Through the magical powers of Alexis Denisof's acting, most of the time I'm not really sure if I can take what Wesley's saying at face value. As I watched the scene, while he described how there was no other way he wanted to spend the day, I couldn't help but wonder, did he, perhaps, prefer to spend his time with Illyria rather than Fred? Although I really believe he was drawn to her as his last direct link to Fred, I can't help but think that he was equally drawn to Illyria as a person (or demon, or whatever). The way he pushed her hair away from her wound, and the way he gently touched her as he applied the bandages, he was certainly acting as though he cared for her very much. I actually thought that was one of the most erotic scenes in the whole series.

Amy Acker certainly held up her part of the scene as well as Stephanie Romanov could ever manage as Lilah. I thought Acker did a tremendous job showing her barely concealed vulnerability and confusion as Illyria struggled to understand all of the implications of Wesley's actions, (along with the strange emotions of grief she felt after his death). And Wesley certainly didn't make things easy for her! I'm beginning to think that Alexis Denisof really brings out the best in his leading ladies, probably with that "edge of the razor mystique" that always keeps everyone guessing.

Oh, and if anyone has any doubts on how Wesley chose to spend some of his hidden free time throughout the series, his theoretical choice "to have a go with Mistress Spanks-a-Lot" on his last day on earth should provide a few answers. I don't want to get too hyperbolic on everyone, but, if you (conservatively) put ten monkey in a room with ten typewriters and come back ten months later, I doubt if any one of them would have typed up "Mistress Spanks-a-Lot".

Didn't Illyria look great when she was lit up by the headlight of the car just before she killed her quota of Circle members?

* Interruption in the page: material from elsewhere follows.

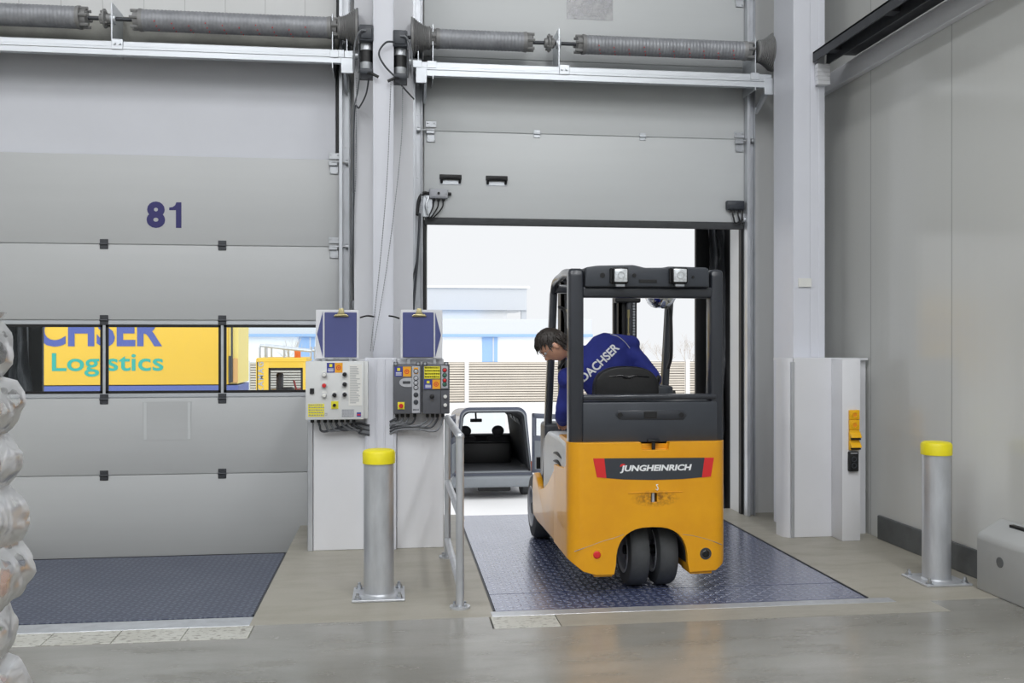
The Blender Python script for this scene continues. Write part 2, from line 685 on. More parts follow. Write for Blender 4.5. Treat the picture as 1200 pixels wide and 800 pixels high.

And wasn't it disappointing that we didn't actually see her in action? All we saw was her stalking away from the burnt hulk of the vehicle.

Angel. What can I say? David Boreanaz put his all into the series finale. He was forceful, heroic, quick-witted, ruthless, compassionate, loving. What more could you ask from somebody?

I've mentioned before how much I appreciate dichotomy in a character, particularly when a character struggles to deal with his own actions.

I know it's bad form to quote myself, but I wrote,

I think my favorite film character is the flawed hero, who is continually faced with situations where he is forced to choose between the lessor of two evils. This is particularly difficult when the consequences of his choices are not readily apparent. Whatever choice he makes will lead to horrible consequences. Sometimes the lessor of two evils will cause the most personal suffering for the hero and perhaps even the people closest to him, particularly when other characters, perhaps falsely, start thinking of the hero as being cold-hearted, and yes, "ruthless".
Angel really showed that quality in "Not Fade Away", when he was forced to sacrifice both Lindsey and Drogyn in order to serve the greater good. Sacrificing Lindsey is something I can almost understand. Sacrificing Drogyn was almost too much for me to take. It took an enormous amount of courage for the character of Angel to have to make those decisions, which Boreanaz pulled off to perfection.

I did a very recent post about favorite Angel/Wesley moments, and "Not Fade Away" didn't disappoint me. That final look between Angel and Wesley was gut-wrenching. The fact that these were the only two characters to exchange those looks made the experience that much more poignant for me. Denisof raised his head and held it in a long pause, which is something I don't ever recall seeing before in a parting scene between any two people, much less two heroic leading men before. As often happens, I wonder if it was the director's idea or the actor's idea. I also wondered if that moment had some sort of hidden meaning that I just couldn't figure out. Regardless, that gesture was a moving final tribute to the magnificent friendship between Angel and Wesley.